N.B. – Vous saurez, monsieur, en qualité d’homme d’esprit et de goût, qu’il y a dans le monde un nommé M. du Laurens, auteur du Compère Matthieu, lequel a fait un petit ouvrage intitulé l’Ingénu (1), lequel est fort couru des hommes, des femmes, des filles, et même des prêtres. Ce M. du Laurens m’est venu voir : il m’a dit, avant de partir pour la Hollande, que si vous pouviez imprimer ce petit ouvrage il vous l’enverrait de Lyon à Paris par la poste. M. Marin m’a mandé qu’il avait lu par hasard cet ouvrage, et qu’on donnerait une permission tacite sans aucune difficulté.

 

 

1 – Voyez aux ROMANS. (G.A.)

 

 

 

 

 

à M. Guyot.

 

A Ferney, le 7 Auguste 1767.

 

 

          Il est très certain, monsieur, que la France manque d’un bon vocabulaire (1) ; l’Espagne et l’Italie en ont ; tous les mots y sont marqués avec leurs étymologies, leurs significations propres et figurées, avec des exemples tirés des meilleurs auteurs, dans les différents styles. Il faut remarquer surtout qu’en espagnol et en italien on écrit comme on parle. Tout cela est à désirer dans nos dictionnaires. Notre écriture est perpétuellement en contradiction avec notre prononciation. Il n’y a point de raison pour laquelle je croyois, j’octroyois, doivent s’écrire ainsi, quand on prononce je croyais, j’octroyais. Le second oi ne doit pas être plus privilégié que le premier. Du temps de Corneille, on prononçait encore je connois, et même on tranchait l’s. Vous voyez dans Héraclius :

 

Qu’il entre ; à quel dessein vient-il parler à moi,

Lui que je ne vois point, qu’à peine je connoi ?

 

Act. II, sc. IV.

 

          On ne souffrirait point aujourd’hui une pareille rime, puisque l’on prononce je connais.

 

          Notre langue est très irrégulière. Les langages, à mon gré, sont comme les gouvernements ; les plus parfaits sont ceux où il y a le moins d’arbitraire.

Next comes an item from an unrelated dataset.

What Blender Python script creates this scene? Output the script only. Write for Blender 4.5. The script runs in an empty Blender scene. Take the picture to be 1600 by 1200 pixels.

Il est bien ridicule que d’augustus on ait fait août ; de pavonem, paon ; de Cadomum, Caen, de Gustus, goût. Les lettres retranchées dans la prononciation prouvent que nous parlions très durement ; ces mêmes lettres, que l’on écrit encore sont nos anciens habits de sauvages.

 

          Que de termes éloignés de leur origine ! Pédant, qui signifiait instructeur de la jeunesse, est devenu une injure ; de fatuus, qui signifiait prophète on a fait un fat ; idiot, qui signifiait solitaire, ne signifie plus qu’un sot.

 

          Nous avons des architraves, et point de trave ; des archivoltes, et point de volt, en architecture ; des soucoupes, après avoir banni les coupes ; on est impotent, et on n’est point potent ; il y a des gens implacables, et pas un de placable. On ne finirait pas, si on voulait exposer tous nos besoins ; cependant notre langue se parle à Vienne, à Berlin, à Stockolm, à Copenhague, à Moscou : elle est la langue de l’Europe ; mais c’est grâce à nos bons livres, et non à la régularité de notre idiome. Nos excellents artistes ont fait prendre notre pierre pour de l’albâtre.

 

          J’attends, monsieur, votre Vocabulaire pour fixer mes idées, et je vous remercie par avance de votre politesse et de vos instructions.

 

 

1 – Guyot coopérait au Grand vocabulaire français ; trente volumes in-4°. (G.A.)